Advanced Computing in the Age of AI | Tuesday, March 19, 2024

First Xeon-FPGA Integration Launched by Intel 

Intel’s Xeon Scalable 6138P with Intel Arria 10 GX 1150 FPGA

Ever since Intel’s acquisition of FPGA specialist Altera in 2015 for $16.7 billion, it’s been widely acknowledged that some day, Intel would release a processor that integrates its mainstream Xeon CPU server chip with lightning-fast FPGAs.

That day has arrived.

Available now for “select” customers, Intel’s Xeon Scalable 6138P processor with integrated Intel Arria 10 GX 1150 FPGAs marks the first production CPU with a coherently interfaced FPGA, according to industry observers.

Intel said the chip provides up to 160Gbps of I/O bandwidth per socket and a tightly coupled cache-coherent interface. The Arria FPGA portion of the processor has its own cache and shares memory with the CPU via cache coherent access over the Intel Ultra Path Interconnect bus, which Intel said allows seamless access to data regardless of where the data resides (core cache, FPGA cache, or memory) without the need for redundant data storage and direct memory access transfers. “Data coherency also reduces application programming complexity and saves CPU cycles that would be wasted to determine which data is most-up-to-date,” said Jennifer Huffstetler, Intel’s VP/GM of data center product management in a blog announcing the product.

Patrick Moorhead, president and principal analyst of industry watcher Moor Insights & Strategy, told EnterpriseTech the new chip “is the next step forward into bringing FPGAs deeper into the enterprise and therefore more mainstream.”

“This should simplify workload sharing between CPU and FPGA,” Moorhead said, “as they share a coherent interface to memory, meaning the programmer should have an easier time writing accelerated applications. With coherency, the programmer has to worry less about mapping, copying and pasting data between on-board FPGA memory and system memory. This integration should also help with density and should enable more CPU+FPGAs compute per square meter and likely lower power draw.”
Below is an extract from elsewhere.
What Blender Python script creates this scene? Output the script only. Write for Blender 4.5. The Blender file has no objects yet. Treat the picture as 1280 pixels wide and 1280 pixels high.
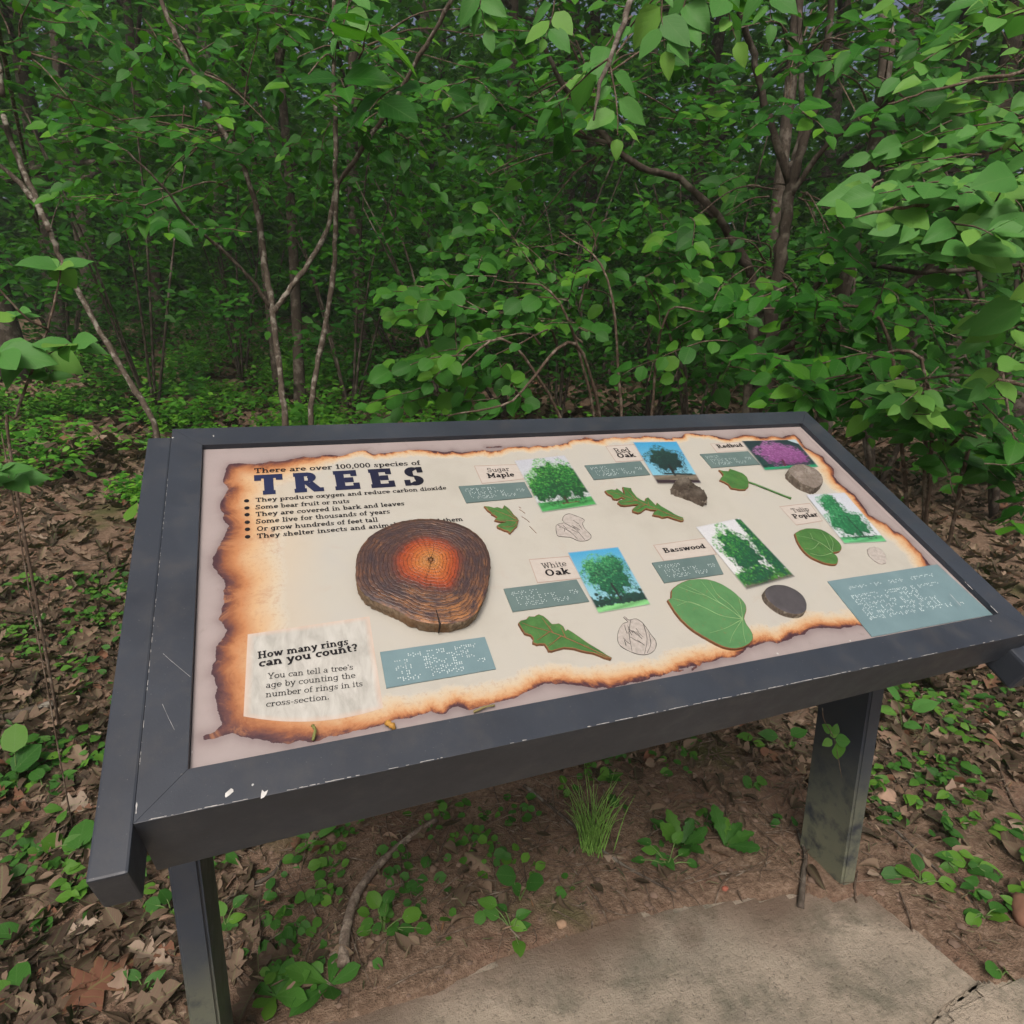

Huffstetler noted the new chip includes Intel’s new virtual switching reference design, which uses the FPGA for infrastructure dataplane switching while the processor does application processing or processes virtual machines. “The combination helps simplify network complexity and improve the productivity of the processor,” she said.

This solution is also compatible with the Open Virtual Switch (OVS) framework and delivers a 3.2X throughput improvement at half the latency and 2X more VMs as compared to OVS running on an equivalent processor without FPGA acceleration, Huffstetler said.  She added that code compatibility with Intel’s OVS-DPDK software eases data center retrofits while simplifying scalability for “operational agility.”

Fujitsu announced plans to deliver systems based on the Xeon processor with integrated FPGA and OVS reference design. “They are making the Intel virtual switching reference design even more robust for the networking environment through their reliability, availability, and serviceability with performance monitoring and debug assisting functions,” Huffstetler said.

She said Intel’s roadmap includes a discrete FPGA solution with faster coherent and increased bandwidth interconnect enabled by the Acceleration Stack for Intel Xeon CPU with FPGAs. “It will support code migration from the Intel Xeon Scalable processor with Integrated FPGA and the Intel Programmable Acceleration Card (Intel PAC) solutions, and will continue to be optimized for enhanced bandwidth and low latency,” Huffstetler said.